Quintus Hortensius

Quintus Hortensius

Quintus Hortensius Hortalus (114 - 50 BC), was a Roman orator and advocate.

At the age of nineteen he made his first speech at the bar, and shortly afterwards successfully defended Nicomedes IV of Bithynia, one of Rome's dependants in the East, who had been deprived of his throne by his brother. From that time his reputation as an advocate was established. As the son-in-law of Quintus Lutatius Catulus (through marriage to Lutatia, daughter of Catulus and Servilia) he was attached to the aristocratic party, the "optimates". During Lucius Cornelius Sulla's dictatorship the courts of law were under the control of the Senate, the judges being themselves senators.

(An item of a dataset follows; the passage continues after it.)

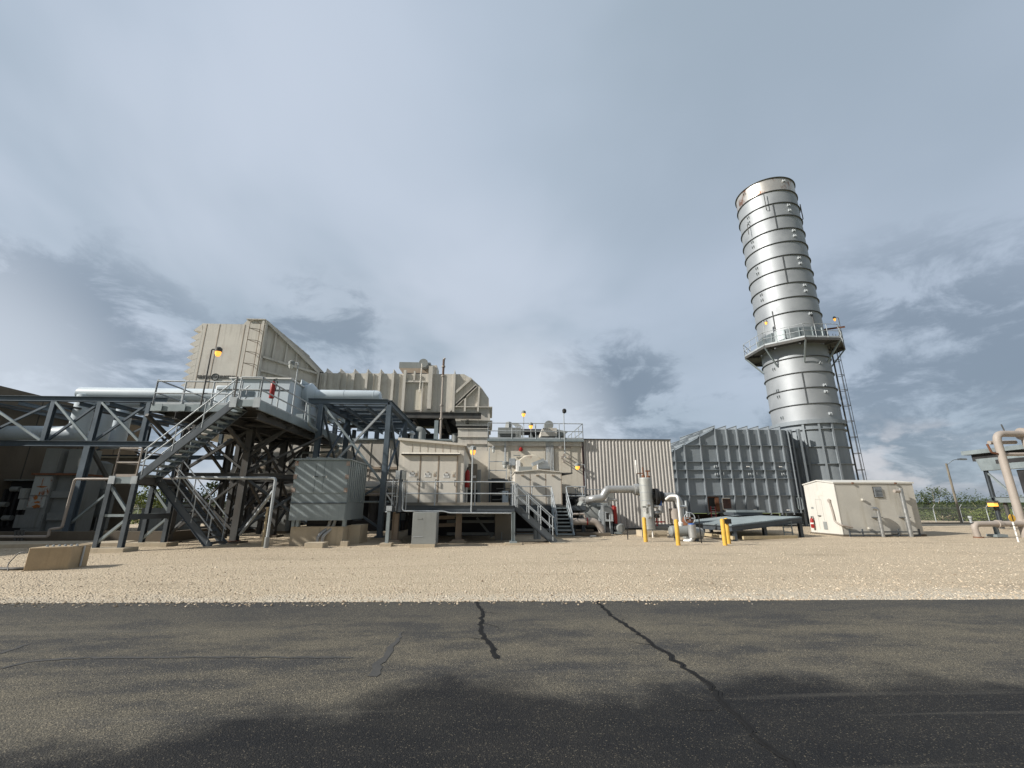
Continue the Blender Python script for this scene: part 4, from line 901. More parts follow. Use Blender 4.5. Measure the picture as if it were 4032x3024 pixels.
    MB().pipe([(x, 31.5, 3.5), (x, 31.5, a.z), (x+.1, 31.5, a.z+.12)], .075, 10, .06).build('pipe', PIPE, m); MB().tube((x, 31.5, a.z-1.2), (x, 31.5, a.z+.02), .085, 10).build('rusted_tip', M('brown_pipe', (.13, .085, .065), .7, var=.2), m)
    for z in (a.z-.55, a.z-1.3, zb+.2, zb-.8): MB().lathe([(.14, -.05), (.14, .05)], (x, 31.5, z), 12).build('collar', PIPE, m)
    # support frame: dark girder on posts
    Yg = 32.62; g = T('duct_support_frame', 'dark steel girder on posts carrying the inlet duct', 'support frame', (-6, Yg+2, .3)); R = lambda x, y: A(5, x, y, Yg)
    a, b = R(150, 705), R(1920, 712)
    for yy in (Yg, Yg+4.6): MB().ib((a.x, yy, b.z), (b.x, yy, b.z), .22, R(1500, 680).z-R(1500, 742).z, .03).build('girder', DKST, g)
    for x in (330, 790, 1432):
        X = R(x, 850).x
        for yy in (Yg, Yg+4.6): MB().ib((X, yy, .2), (X, yy, b.z-.4), .28, .28, .025, (0, 1, 0)).build('post', GALVD if x == 1432 and yy == Yg else STEEL, g)
    X = R(1245, 850).x; MB().pipe([(X-.25, Yg-.1, 4.2), (X-.25, Yg-.1, R(0, 805).z-.4), (X+.25, Yg-.1, R(0, 805).z-.4), (X+.25, Yg-.1, 4.2)], .3, 14, .3).build('vent_hood', GREYP, g)
    zc = b.z-.42
    for i in range(6): x = a.x+(b.x-a.x)*(i+.5)/6; MB().ib((x, Yg, zc), (x, Yg+4.6, zc), .2, .25).build('cross_beam', DKST, g)
    # dark machinery below the duct, seen against the sky
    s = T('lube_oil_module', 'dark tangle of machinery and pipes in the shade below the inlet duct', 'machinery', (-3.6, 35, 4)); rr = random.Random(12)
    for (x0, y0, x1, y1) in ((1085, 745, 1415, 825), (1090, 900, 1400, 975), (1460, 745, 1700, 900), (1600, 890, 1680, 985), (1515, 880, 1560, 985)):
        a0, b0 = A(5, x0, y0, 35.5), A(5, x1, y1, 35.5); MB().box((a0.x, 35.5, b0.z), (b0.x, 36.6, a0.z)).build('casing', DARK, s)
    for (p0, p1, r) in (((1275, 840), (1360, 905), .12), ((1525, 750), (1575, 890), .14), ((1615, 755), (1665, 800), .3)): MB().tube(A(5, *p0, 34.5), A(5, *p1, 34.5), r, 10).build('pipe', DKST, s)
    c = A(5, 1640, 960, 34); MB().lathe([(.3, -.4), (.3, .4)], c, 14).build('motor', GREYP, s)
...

To this circumstance perhaps, as well as to his own merits, Hortensius may have been indebted for much of his success. Many of his clients were the governors of provinces which they were accused of having plundered. Such men were sure to find themselves brought before a friendly, not to say a corrupt, tribunal, and Hortensius, according to Marcus Tullius Cicero ("Div. in Caecil." 7), was not ashamed to avail himself of this advantage. Having served during two campaigns (90-89) in the Social War, he became "quaestor" in 81, "aedile" in 75, "praetor" in 72, and "consul" in 69. In the year before his consulship he came into collision with Cicero in the case of Gaius Verres, and from that time his supremacy at the bar was lost.

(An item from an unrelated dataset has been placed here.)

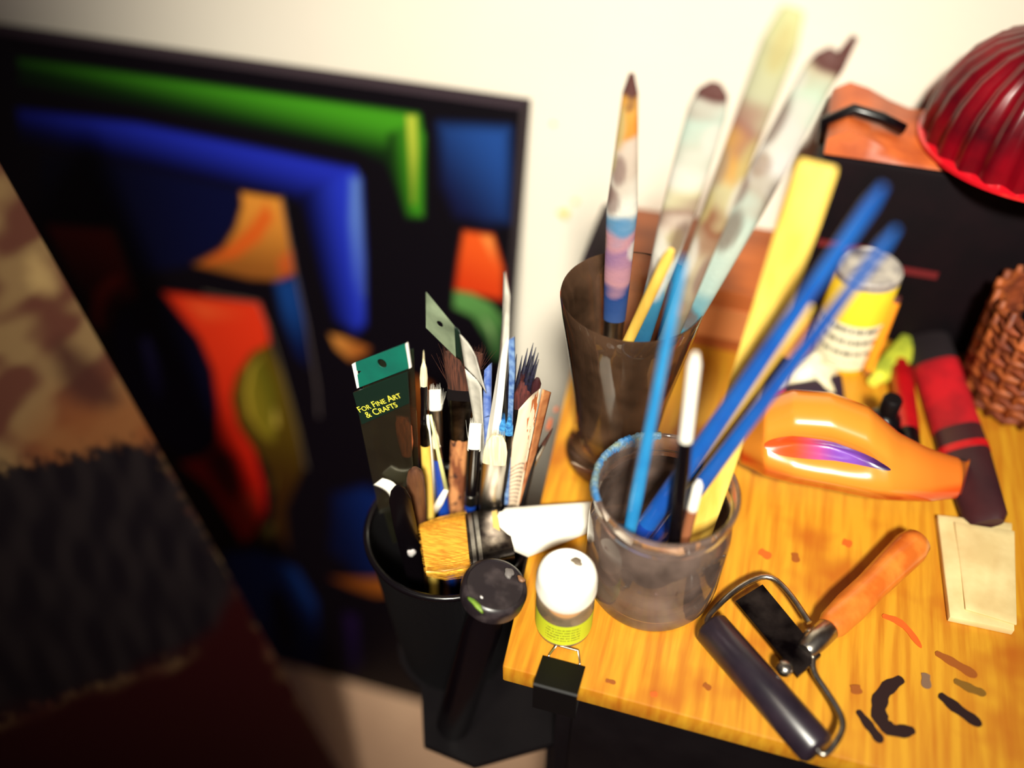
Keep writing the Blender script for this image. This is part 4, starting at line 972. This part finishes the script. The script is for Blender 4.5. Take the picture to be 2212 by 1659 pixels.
trod('white and aqua smeared brush handle with dark rounded end, leaning right in the tall glass', (1500, 680), (1798, 108),
     [('bristles', M_navy_br, [(0, 12, 6), (.14, 26, 11)], 2.4, 60), ('ferrule', M_steel, [(.14, 26, 11), (.28, 24, 12)], 2.6),
      ('handle', M_smear1, [(.28, 22, 14), (.5, 30, 17), (.7, 36, 18), (.88, 38, 18), (.96, 38, 18), (.985, 28, 14), (1, 12, 9)], 2.3, 0,
       bands([(.28, (46, 120, 160)), (.42, (90, 160, 180)), (.5, (190, 214, 206)), (.6, (214, 228, 214)), (.66, (206, 226, 214)), (.72, (196, 186, 170)), (.78, (236, 232, 230)), (.86, (226, 222, 214)), (.92, (206, 226, 204)), (.95, (206, 190, 160)), (.968, dk), (1, dk)], 11, ((.62, .7, .018, (110, 206, 210)), (.76, .95, .05, (150, 124, 110)), (.90, .72, .03, (210, 236, 214)))))], .95, .20)
trod('slender pale yellow brush handle with dark tip, rearmost in the tall glass', (1680, 420), (1846, 80),
     [('bristles', M_navy_br, [(0, 6, 4), (.12, 12, 7)], 2, 30), ('ferrule', M_steel, [(.12, 12, 8), (.22, 12, 8)]), ('handle', M_smear1, [(.22, 11, 9), (.6, 15, 12), (.95, 17, 13), (1, 8, 8)], 2, 0, bands([(.2, (210, 180, 90)), (.9, (240, 226, 140)), (.94, dk), (1, dk)], 14))], .95, .23)
trod('thin tan wooden stick leaning inside the tall glass', (1290, 880), (1450, 540), [('shaft', M_yellowwood, [(0, 10, 9), (.5, 12, 10), (.97, 13, 11), (1, 7, 6)])], .6, .14, name='wooden_stick', cat='stick')
trod('dark blue brush standing deep in the tall glass behind the others', (1440, 900), (1480, 600), [('bristles', M_navy_br, [(0, 10, 7), (.25, 24, 14)], 2, 60), ('ferrule', M_steel, [(.25, 24, 14), (.45, 22, 14)]), ('handle', M_royal, [(.44, 21, 14), (.7, 26, 17), (.95, 20, 14), (1, 9, 8)])], .4, .19)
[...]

After 63 Cicero was himself drawn towards the party to which Hortensius belonged. Consequently, in political cases, the two men were often engaged on the same side (e.g. in defence of Gaius Rabirius, Lucius Licinius Murena, Publius Cornelius Sulla, and Titus Annius Milo). After Pompey's return from the East in 61, Hortensius withdrew from public life and devoted himself to his profession. In 50, the year of his death, he successfully defended Appius Claudius Pulcher when accused of treason and corrupt practices by Publius Cornelius Dolabella, afterwards Cicero's son-in-law.

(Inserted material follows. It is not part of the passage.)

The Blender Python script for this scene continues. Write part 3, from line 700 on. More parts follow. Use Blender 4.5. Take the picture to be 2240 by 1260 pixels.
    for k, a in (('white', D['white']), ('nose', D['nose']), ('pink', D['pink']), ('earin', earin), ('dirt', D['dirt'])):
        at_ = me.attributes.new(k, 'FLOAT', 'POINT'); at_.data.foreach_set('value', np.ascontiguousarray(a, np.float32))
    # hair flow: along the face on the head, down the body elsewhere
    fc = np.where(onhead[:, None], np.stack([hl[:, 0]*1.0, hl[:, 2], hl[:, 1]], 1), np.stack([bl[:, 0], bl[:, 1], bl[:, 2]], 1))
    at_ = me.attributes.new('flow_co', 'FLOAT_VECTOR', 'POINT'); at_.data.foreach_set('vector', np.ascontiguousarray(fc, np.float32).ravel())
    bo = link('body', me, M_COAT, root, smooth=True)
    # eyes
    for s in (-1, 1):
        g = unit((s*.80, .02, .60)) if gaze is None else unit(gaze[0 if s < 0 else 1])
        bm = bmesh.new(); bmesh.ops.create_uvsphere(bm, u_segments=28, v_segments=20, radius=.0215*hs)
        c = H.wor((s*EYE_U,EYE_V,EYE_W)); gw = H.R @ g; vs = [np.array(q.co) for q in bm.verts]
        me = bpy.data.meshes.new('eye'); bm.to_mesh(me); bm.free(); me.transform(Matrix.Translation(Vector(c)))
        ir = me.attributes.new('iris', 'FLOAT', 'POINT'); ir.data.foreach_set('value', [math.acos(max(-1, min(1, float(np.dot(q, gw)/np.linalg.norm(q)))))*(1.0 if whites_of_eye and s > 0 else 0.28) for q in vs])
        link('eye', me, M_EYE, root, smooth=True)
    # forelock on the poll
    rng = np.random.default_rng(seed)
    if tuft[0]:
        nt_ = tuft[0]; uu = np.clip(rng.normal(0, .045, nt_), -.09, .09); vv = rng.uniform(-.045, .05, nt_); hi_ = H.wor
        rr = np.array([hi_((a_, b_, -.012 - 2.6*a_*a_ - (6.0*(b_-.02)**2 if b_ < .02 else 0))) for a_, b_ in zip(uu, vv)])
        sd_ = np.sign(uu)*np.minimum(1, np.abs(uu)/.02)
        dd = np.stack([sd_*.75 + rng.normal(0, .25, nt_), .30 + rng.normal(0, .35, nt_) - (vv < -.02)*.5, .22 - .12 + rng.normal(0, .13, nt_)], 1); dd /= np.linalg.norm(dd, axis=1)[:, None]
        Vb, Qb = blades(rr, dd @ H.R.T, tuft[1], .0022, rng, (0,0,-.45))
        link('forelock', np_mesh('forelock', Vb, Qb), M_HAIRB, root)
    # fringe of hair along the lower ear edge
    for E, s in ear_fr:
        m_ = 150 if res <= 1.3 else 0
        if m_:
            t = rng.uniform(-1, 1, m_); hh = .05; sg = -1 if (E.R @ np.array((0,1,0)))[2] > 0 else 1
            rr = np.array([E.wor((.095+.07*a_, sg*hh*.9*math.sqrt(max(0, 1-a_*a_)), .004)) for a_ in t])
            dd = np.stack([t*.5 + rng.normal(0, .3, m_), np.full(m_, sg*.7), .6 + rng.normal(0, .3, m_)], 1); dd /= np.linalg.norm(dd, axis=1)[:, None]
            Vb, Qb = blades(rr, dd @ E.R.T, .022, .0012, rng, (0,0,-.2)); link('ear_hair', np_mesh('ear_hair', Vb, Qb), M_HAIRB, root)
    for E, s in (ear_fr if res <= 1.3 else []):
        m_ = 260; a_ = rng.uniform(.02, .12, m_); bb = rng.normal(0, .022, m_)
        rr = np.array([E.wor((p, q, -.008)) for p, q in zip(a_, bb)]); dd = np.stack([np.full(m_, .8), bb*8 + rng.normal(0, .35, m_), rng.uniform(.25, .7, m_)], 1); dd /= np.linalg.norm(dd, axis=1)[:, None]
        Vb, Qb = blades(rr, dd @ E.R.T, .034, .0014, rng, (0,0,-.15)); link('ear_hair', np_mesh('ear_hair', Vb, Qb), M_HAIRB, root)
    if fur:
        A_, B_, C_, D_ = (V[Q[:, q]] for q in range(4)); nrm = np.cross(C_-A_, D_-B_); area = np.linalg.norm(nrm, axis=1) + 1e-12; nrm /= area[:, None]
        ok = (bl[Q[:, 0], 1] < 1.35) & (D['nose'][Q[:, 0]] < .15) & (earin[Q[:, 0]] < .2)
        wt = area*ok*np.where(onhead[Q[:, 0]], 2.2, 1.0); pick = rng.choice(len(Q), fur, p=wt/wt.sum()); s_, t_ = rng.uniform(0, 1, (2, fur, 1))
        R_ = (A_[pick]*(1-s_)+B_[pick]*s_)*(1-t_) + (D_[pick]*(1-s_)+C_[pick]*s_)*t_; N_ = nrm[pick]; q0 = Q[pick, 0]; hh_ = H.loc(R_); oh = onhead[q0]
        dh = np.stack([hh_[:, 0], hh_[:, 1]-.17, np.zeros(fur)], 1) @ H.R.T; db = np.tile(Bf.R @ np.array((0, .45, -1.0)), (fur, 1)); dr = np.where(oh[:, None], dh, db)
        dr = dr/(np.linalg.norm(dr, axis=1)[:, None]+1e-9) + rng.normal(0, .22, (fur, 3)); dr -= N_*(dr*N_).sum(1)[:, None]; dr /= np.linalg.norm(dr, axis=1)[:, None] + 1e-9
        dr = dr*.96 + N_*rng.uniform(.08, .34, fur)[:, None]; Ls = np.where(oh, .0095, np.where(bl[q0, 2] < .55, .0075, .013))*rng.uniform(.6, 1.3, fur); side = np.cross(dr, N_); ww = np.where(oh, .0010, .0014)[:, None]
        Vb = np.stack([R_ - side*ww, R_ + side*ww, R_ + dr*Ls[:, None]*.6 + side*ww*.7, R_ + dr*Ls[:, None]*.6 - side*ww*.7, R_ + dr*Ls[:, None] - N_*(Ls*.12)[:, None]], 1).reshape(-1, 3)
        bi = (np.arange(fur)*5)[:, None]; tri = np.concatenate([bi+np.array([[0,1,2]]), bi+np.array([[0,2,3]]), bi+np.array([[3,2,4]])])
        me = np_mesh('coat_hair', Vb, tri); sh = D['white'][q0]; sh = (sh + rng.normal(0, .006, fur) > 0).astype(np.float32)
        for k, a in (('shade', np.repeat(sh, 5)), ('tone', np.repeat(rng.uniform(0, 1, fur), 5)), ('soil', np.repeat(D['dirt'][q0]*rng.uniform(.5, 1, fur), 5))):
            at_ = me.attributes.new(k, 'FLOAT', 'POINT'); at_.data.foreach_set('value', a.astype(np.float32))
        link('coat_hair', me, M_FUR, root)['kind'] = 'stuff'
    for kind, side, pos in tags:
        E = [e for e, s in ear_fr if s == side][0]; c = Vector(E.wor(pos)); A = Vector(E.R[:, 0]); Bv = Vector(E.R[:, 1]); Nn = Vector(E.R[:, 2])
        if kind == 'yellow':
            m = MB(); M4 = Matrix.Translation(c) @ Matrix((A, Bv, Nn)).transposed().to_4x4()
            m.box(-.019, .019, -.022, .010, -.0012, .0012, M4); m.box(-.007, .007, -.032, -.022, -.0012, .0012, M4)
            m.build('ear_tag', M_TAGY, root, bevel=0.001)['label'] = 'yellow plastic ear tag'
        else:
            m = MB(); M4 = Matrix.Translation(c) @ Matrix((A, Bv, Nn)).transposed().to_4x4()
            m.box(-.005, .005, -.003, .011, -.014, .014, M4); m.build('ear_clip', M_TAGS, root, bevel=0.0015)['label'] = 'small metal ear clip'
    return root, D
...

Hortensius's speeches are not extant. His oratory, according to Cicero, was of the Asiatic style, a florid rhetoric, better to hear than to read. He had a wonderfully tenacious memory (Cicero, "Brutus", 88, 95), and could retain every single point in his opponent's argument. His action was highly artificial, and his manner of folding his toga was noted by tragic actors of the day (Macrobius, "Sat." iii. 13. 4). He also possessed a fine musical voice, which he could skillfully command. The vast wealth he had accumulated he spent on splendid villas, parks, fish-ponds and costly entertainments. He was the first to introduce peacocks as a table delicacy at Rome. He was a great buyer of wine, pictures and works of art. He wrote a treatise on general questions of oratory, erotic poems (Ovid, "Tristia", ii. 441), and an "Annales", which gained him considerable reputation as an historian ("Yell. Pat." ii. 16. 3).

His daughter Hortensia was also a successful orator. In 42 she spoke against the imposition of a special tax on wealthy Roman matrons with such success that part of it was remitted ("Quint. Instit." i. 1. 6; "Val. Max." viii. 3. 3).

In addition to Cicero (passim), see Dio Cassius xxxviii. 16, xxxix. 37; Pliny, "Nat. Hist." ix. 8i, x. 23, xiv. 17, xxxv. 40; Varro, R.R. iii. 13. 17.